Θάλλοντος ἀνδρῶν ὡς ὅτε συμποσίου

δεύτερον κρατῆρα Μοισαίων μελέων

κίρναμεν Λάμπωνος εὐαέθλου γενεᾶς ὕπερ…

As when a drinking-party of men is flourishing, so we are mixing a second crater of the Muses’ songs on behalf of the prize-winning race of Lampon…

The connective ὡς ὅτε suggests that what we have here is a typical Homeric comparison: the poet is composing a second song for Lampon’s family just as revelers mix a second bowl of wine at a symposium. But a closer look reveals that, instead of placing side-by-side two preexisting, familiar entities, Pindar presents us with one, altogether novel, entity: the song is the newly-mixed draught in the poet’s crater.

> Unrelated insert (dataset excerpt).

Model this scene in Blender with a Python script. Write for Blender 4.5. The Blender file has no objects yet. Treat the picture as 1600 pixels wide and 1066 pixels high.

This could be interpreted as straightforward metaphor, except that Pindar tantalizingly retains the ὡς ὅτε, thereby bringing out the contrast between his own brand-new creation and the simile which we expect to follow the connective.

Through these and other examples, this paper will show that in deploying markers such as ὡς ὅτε to subvert the very concept of simile, Pindar challenges the Homeric perception of song as a given handed down by tradition and opens the door to a world different than anything encountered in epic song—a world where an ode is a road (and a drink, and a ship, and a polis); a poet is a charioteer (and a priest, and a wind, and an athlete); a chorus-leader is a crater full of resounding songs.